Even before the Snapdeal case, a 2012 case called the Automobile Dealers Associations, Hathras v. Global Automobiles Ltd. and Ors. presented itself with the opportunity to introduce SDA in India where the manufacturer had all its dealers conform to certain requirements such as maintaining a service station of 1000 sq., provide excellent after-sale services, engage in local promotional activities, maintain a minimum physical paid stock for 21 days, required its staff to have adequate training etc. The CCI held that such unfair impositions were not anti-competitive because the defendant did not have enough market shares to cause an AAEC. The manufacturer here selecting its distributors on the basis of certain requirements amounts to SDA. The CCI could have introduced the concept of SDA by discussing if the defendant could restrict its product to only authorised dealers. It is so because SDA is not illegal, but the company must possess the need to have a SDA.
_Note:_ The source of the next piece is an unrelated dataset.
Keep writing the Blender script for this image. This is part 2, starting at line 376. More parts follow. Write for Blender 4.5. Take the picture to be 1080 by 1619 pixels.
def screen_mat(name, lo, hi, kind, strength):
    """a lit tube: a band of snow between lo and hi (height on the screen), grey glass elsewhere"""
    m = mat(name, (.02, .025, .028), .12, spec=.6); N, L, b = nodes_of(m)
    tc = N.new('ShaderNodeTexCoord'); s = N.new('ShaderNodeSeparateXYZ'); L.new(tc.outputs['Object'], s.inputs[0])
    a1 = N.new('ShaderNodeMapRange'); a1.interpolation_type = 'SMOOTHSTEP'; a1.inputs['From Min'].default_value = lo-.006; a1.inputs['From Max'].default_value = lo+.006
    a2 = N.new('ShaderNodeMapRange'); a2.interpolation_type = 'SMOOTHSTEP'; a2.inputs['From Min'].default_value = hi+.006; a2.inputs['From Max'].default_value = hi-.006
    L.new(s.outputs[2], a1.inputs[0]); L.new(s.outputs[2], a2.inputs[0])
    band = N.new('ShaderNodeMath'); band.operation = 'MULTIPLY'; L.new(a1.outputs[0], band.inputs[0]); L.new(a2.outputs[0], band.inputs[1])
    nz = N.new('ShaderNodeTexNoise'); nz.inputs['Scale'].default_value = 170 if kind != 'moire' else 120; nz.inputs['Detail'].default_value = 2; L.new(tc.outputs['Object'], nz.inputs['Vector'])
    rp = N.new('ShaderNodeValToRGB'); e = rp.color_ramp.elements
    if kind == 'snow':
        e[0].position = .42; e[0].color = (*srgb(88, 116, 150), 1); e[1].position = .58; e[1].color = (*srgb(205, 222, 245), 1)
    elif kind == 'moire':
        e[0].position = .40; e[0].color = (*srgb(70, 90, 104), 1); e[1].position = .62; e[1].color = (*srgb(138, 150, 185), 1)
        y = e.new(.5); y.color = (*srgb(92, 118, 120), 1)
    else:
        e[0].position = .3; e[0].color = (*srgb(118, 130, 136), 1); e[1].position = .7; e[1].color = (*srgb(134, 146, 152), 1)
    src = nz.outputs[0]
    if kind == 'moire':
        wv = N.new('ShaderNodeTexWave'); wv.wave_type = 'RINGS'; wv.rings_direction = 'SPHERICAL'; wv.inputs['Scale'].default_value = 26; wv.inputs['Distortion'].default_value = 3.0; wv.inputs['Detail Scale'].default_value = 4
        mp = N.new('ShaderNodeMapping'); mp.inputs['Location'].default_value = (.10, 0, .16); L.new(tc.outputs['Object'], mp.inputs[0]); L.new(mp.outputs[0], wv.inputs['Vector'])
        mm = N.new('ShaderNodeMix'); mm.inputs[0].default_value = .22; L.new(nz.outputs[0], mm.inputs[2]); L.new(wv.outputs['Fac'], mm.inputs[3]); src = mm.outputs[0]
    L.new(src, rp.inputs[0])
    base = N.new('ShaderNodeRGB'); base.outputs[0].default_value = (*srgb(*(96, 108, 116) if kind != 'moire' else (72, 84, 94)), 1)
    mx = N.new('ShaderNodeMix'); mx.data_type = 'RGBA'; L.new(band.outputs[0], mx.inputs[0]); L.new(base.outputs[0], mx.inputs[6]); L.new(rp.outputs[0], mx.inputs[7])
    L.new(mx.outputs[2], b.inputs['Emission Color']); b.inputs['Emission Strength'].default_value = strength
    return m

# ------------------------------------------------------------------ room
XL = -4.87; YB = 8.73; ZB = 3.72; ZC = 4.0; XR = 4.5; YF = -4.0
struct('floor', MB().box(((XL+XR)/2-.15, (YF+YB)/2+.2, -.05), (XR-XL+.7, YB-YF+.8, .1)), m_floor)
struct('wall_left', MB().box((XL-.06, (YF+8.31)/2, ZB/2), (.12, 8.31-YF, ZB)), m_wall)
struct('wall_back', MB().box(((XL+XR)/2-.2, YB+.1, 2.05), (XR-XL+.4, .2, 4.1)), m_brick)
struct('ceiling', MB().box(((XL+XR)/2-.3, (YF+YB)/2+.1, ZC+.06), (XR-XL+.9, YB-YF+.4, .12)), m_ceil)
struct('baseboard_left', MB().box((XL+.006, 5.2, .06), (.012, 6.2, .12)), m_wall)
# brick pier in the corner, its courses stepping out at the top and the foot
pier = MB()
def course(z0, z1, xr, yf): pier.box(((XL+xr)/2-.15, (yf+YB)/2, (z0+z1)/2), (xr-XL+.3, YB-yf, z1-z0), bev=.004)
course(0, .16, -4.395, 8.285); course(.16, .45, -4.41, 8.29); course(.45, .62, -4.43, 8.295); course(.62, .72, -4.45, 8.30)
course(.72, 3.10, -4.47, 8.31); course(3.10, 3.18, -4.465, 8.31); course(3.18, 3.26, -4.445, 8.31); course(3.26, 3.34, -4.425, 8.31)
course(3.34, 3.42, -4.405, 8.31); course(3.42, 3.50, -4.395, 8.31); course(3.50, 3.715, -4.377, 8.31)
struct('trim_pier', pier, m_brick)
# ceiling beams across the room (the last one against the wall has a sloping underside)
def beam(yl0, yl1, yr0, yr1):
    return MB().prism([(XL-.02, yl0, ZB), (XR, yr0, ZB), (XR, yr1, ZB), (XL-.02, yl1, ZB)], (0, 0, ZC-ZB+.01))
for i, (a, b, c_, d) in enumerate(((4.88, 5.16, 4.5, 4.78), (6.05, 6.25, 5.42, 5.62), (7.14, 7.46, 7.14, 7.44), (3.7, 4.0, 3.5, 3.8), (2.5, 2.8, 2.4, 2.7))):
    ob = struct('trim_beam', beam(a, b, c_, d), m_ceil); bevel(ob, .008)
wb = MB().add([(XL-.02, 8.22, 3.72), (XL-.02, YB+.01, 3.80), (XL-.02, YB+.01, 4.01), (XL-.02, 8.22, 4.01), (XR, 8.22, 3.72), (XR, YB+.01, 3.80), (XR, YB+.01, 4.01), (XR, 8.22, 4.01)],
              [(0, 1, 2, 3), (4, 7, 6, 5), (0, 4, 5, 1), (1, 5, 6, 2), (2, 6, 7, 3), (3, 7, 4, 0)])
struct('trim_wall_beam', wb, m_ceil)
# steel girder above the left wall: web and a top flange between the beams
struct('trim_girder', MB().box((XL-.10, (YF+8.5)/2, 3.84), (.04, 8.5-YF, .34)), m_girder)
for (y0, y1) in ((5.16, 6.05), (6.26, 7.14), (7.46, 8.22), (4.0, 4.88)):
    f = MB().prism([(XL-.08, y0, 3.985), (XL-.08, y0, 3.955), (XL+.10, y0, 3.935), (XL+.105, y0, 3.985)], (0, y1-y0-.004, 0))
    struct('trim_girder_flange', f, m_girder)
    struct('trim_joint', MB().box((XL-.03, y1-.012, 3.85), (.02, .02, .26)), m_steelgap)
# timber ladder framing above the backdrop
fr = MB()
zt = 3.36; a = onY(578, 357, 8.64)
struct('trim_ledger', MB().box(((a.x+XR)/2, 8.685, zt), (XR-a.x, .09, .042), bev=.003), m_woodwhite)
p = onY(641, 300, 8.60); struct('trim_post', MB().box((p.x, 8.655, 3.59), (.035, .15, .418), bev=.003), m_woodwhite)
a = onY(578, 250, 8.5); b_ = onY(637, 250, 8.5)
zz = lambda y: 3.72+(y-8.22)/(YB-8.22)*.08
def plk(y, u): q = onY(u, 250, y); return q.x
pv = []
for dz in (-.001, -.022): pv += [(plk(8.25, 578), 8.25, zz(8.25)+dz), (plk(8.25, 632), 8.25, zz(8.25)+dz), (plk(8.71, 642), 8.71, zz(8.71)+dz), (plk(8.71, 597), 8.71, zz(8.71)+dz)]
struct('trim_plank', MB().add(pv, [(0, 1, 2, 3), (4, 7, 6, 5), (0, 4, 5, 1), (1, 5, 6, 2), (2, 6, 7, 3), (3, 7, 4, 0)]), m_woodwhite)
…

While vertical agreements in India, are decided on a case to case basis, specific laws on SDA are pertinent because of the package of advantages it brings. With intellectual property’s growing importance, many companies wish to protect their intellectual property and brand image, and therefore from the competition law perspective, SDA must be enforced. Nonetheless, companies may also misuse it and the competition law regulator must be vigilant with the adequate tools of laws and regulations in hand in order to curb such practices. In a recent complaint filed before the CCI under Section 19(a) of the Act, it has been alleged that Parle Products Pvt. Ltd. is in contravention of Section 3(4) and 4(2) of the Act by refusing to deal with Udaan (an e-commerce start-up) and opting for a selective course of agreement with its authorized distributors. CCI’s stance on this case is much awaited since it is expected of CCI to look into the aspect of SDA and make deliberations. A ray of hope exists as this matter may recognize the lacunae in the Act with respect to SDA and provide a green light to the framework for SDA in India.